In 2018, a drawing of Russian President Putin was released by the Wall Street Journal. In this image, President Putin was depicted wearing Mongolian-style garb and armor. Behind him rides a faceless Mongol horde. A caption in bold characters read: “RUSSIA RETURNS TO ITS ASIAN PAST”. What may appear to be an innocent political cartoon is actually connected to very deep anti-Asian roots.
The use of Asian caricatures, mixed with the “yellow peril” myth, or the idea of Asian peoples posing some sort of existential threat to the Western world, has been used as a dehumanization tactic by the West for many centuries. Due to the historically poor relationship between Western Europe and Russia, Western intellectuals have often disassociated Russia from Europe and portrayed Russia as an Asian country. This dehumanization tactic is often used to manufacture anti-Russian sentiment and justify military or political action.
In 1549, an Austrian noble named Sigismund von Herberstein visited Russia (Moscowvy at the time) and thoroughly described the political and cultural layout of Russia as non-European.

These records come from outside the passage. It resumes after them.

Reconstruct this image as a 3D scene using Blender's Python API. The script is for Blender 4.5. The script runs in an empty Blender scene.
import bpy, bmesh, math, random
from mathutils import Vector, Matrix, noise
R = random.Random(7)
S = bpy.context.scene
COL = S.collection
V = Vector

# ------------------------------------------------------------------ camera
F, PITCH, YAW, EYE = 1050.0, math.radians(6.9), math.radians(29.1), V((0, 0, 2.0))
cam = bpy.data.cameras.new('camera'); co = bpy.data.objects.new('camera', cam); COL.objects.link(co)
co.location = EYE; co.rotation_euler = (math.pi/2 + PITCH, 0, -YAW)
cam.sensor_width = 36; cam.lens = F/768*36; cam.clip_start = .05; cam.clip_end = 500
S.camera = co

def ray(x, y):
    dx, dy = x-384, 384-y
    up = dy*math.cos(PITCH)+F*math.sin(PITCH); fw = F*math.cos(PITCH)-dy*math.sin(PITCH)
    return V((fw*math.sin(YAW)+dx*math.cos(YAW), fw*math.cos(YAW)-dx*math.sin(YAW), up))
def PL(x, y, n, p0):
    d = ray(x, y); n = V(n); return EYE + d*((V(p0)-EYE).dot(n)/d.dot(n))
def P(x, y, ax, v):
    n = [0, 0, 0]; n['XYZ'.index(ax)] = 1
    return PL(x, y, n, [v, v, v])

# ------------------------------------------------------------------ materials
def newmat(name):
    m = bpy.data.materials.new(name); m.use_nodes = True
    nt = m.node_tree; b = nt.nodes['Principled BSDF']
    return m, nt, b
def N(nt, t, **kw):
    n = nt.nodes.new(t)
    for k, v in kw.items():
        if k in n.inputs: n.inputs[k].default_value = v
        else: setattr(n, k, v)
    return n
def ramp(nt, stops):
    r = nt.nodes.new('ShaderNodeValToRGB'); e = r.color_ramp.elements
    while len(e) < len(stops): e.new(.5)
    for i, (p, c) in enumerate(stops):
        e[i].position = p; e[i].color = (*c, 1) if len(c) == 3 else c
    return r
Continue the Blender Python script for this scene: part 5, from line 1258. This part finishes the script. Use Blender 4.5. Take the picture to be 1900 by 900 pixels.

Herberstein noted that the state organization — the concentration of power of the state, the submission of the religion to state authority, the clothing, and the military customs — were more Mongol or Chinese than European. When Herberstein placed Muscovy on the map, he located it — culturally as well as geographically — in Asia. This early Western record of Russia would have serious implications on the Western worldview toward the East for centuries to come.
The French leader Napoleon, who led a multinational coalition to invade Russia in 1812, was famously quoted as, “Scratch a Russian and you will find a Tartar” (Historically, the term Tatars was applied to anyone originating from the vast Northern and Central Asian landmass then known as Tartary). Another 19th-century Frenchman during this time, Astolphe-Louis-Léonor, Marquis de Custine stated that the Russian civilization was not European.
In 1839, the book “Russia in 1839” was published in France, written by a Marquis de Custine. In this book, Custine describes Russians as:
“semi-savages, Tartars, outwardly elegant parvenus, civilized bears.”
“ …the Russians are not yet civilized. They are enrolled and drilled Tartars, nothing more”
“[They] are disguised Chinese. . . . If they dared to brave the reproach of barbarism as the true Chinese do, access to Petersburg would be as difficult to us as is the access to Peking” (Gross)
It also is widely known that during the Second World War, Nazi intellectuals often referred to Russia as a subhuman “Asiatic Horde” due to be exterminated. Nazi propaganda and Nazi leaders repeatedly labeled the Soviet Union as an “Asiatic threat” and often equated the Russians with the Mongols. In 1942, Adolf Hitler spoke with Anton Mussert and stated that the “Asiatic waves were threatening to overrun Europe and exterminate the higher races” — Asiatic waves meaning the Russians. The Nazis devised “Generalplan Ost” as their ultimate goal: the vast ethnic cleansing and enslavement of the multiple races living in the Russian landmass.
This same prejudiced anti-Asian, anti-Russian sentiment was also prevalent among the American leadership. U.S. General George Patton wrote in his personal diary:
“The difficulty in understanding the Russian is that we do not take cognizance of the fact that he is not a European but an Asiatic and therefore thinks deviously. We can no more understand a Russian than a Chinaman or a Japanese and, from what I have seen of them, I have no desire to understand them except to ascertain how much lead or iron it takes to kill them. In addition to his other amiable characteristics, the Russian has no regard for human life and is an all-out son of a bitch, a barbarian, and a chronic drunk.”
In April 2022, Florence Gaub, the Deputy Director of the European Union Institute for Security Studies openly posted a social media post in which she declared that “Russians may look European, but they’re not European”.
So it is clear that the caricature of Russia playing the role of the “Asiatic horde” is profoundly embedded in the worldview of Westerners and carries on to this day.
This history clearly demonstrates that the West has never accepted “barbaric” and “Asiatic” Russia as part of the family of so-called “civilized nations”. If this is the case, then Russians have no need to even bother to pursue a path of reconciliation with the West. The arrogant and bigoted West has made its choice to snub the Russian civilization — as a result, Russia must look at and embrace the East.
Historically, Russia’s relationship with the East has been much more positive. Neither China nor India has ever forcibly imposed its values, political systems, or culture onto the Russians. Rather, most Asian intellectuals, like Sun Yat Sen, Ghandi, and Nerhu have always treated Russia with a strange mix of understanding, awe, curiosity, and respect. The conclusion is clear — that is Russia must break from the West and fully join the East, and make contributions to turning the next century, the Asian century.